Margaret Atwood
As a child, I was a hopeless bleeding heart. I would coddle the bunnies brought in by my cat in the middle of the night, wrapping them in towels and placing them in shoeboxes, only to find in the morning that they had died of shock. It was the same story with the birds that whanged into windows: Despite having been tenderly placed in woolen socks, few survived to fly again.

Although I was given a toy nurse kit, I wasn't interested in malingering dolls requiring sickbeds. What I wanted was instant resurrection, a magic wand that would restore life and health with one swift wave.

As you might suppose, I was also a sucker for Brownies and their songs. I can't remember whether I was a cheerful Gnome, helping mothers in their homes, or one of the laughing Elves, helping others, not themselves, or a frisky Pixie, helping mothers in their fixes. No matter; I absorbed these messages like blotting paper. I might as well have had the official motto, "Lend a hand," engraved on my forehead. If I saw an old lady standing on a corner, I knew it was my bounden duty to haul her across the street. The Me Generation probably grew out of its rejection of the Others First generation, namely mine.

As an adult, I did develop some restraint, but only some. My sister used to tell me, "I'm not asking you to do anything; just listen," but my fingers would start itching—I had such helpful ideas!—and sooner or later, out would come the towel and the shoebox, and whoever had shared their troubles with me would be wrapped up and popped into a container made of my excellent suggestions, from which I would expect them to emerge whole and rejoicing the very next day.

It was a replay of the rabbits. Sometimes, true, I got results, but mostly I just got the same walking wounded I'd started with, plus an extra dollop of dismay and guilt.

All this came to a head on one unpleasant occasion. My friend X turned up in the kitchen with a tale of woe. Our mutual friend Y, he said, was drinking way too much—she'd go through two bottles of Scotch in one day.

I knew about Y's drinking, and also about the fact that she would heave you out of her house if you even mentioned it. I knew I didn't have a clue as to what to do. I said all this. X gazed at me mournfully. In that case, he said, the death of Y would be on my hands, and mine alone.

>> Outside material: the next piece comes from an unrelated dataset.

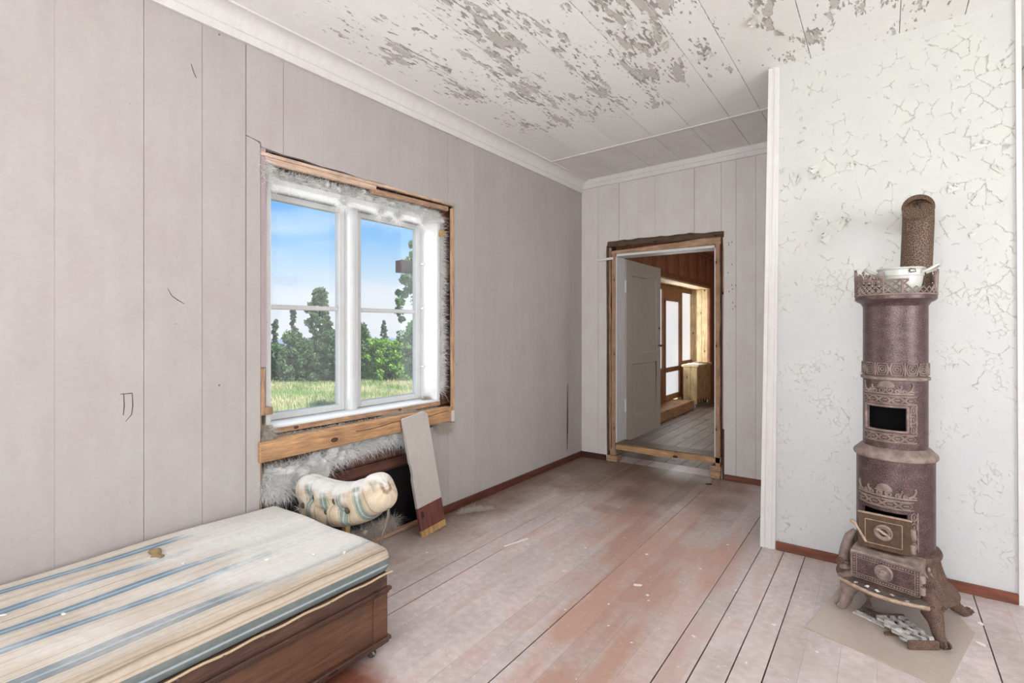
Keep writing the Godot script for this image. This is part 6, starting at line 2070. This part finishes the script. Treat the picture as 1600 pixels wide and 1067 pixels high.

Bullshit is a useful word, but I did not use it. Y was a mother figure, and she was in a fix. How could a well-meaning Pixie such as myself do nothing? I said cautiously that I would go so far as to phone Y's daughter and tell her that many of Y's friends were very concerned, and were standing by if needed, to—you guessed it—lend a hand.

In due course, this conversation was reported to Y. The result was a volcanic explosion of rage and bile, aimed at me and shared with everyone we both knew. After a period of wincing and dodging the fallout, I finally got the message.

Aha, I thought. Some old ladies prefer their corners. They feel safer there. If they want help getting across the street, they'll ask for it. Meanwhile, quit thinking you have to be the proactive Tooth Fairy to the world. Just listen.